Thursday, March 21, 2013

Why America is exceptional

Every once in a while Victor Davis Hanson writes a wonderfully uplifting post about America.

The world now wakes up to iPhone communication, Amazon online buying, social networking on Facebook, Google Internet searches, and writing and computing with Microsoft software. Why weren’t these innovations first developed in Japan, China, or Germany — all wealthy industrial countries with large, well-educated, and hard-working populations? Because in such nations, young oddballs like Jeff Bezos, Bill Gates, or Steve Jobs more likely would have needed the proper parentage, age, family connections, or government-insider sanction to be given a fair shake.

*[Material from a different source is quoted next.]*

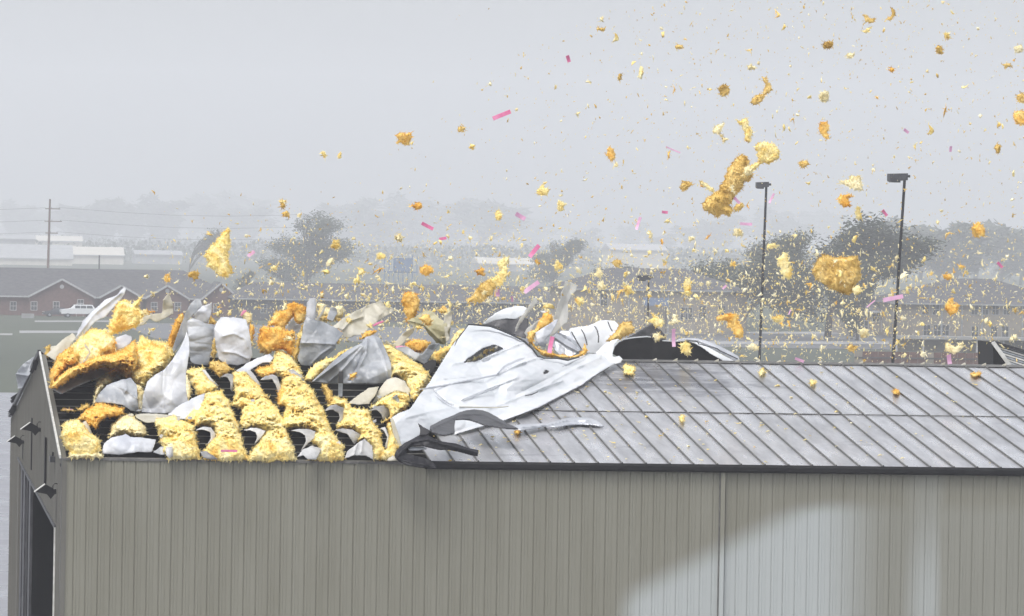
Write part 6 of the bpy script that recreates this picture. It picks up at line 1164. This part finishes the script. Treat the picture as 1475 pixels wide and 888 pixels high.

Even in its third century, America is still the most meritocratic nation in the world. Unlike under the caste system of India; the class considerations of Europe; the racial homogeneity of China, Japan, or Korea; the tribalism of Africa; or the religious orthodoxy of the Middle East, in America one can offer a new idea, invention, or protocol and have it be judged on its merits, rather than on the background, accent, race, age, gender, or religion of the person who offers it.

The end of American exceptionalism will come not when we run out of gas, wheat, or computers, but when we end the freedom of the individual, and, whether for evil or supposedly noble reasons, judge people not on their achievement but on their name, class, race, sex, or religion — in other words, when we become like most places the world over.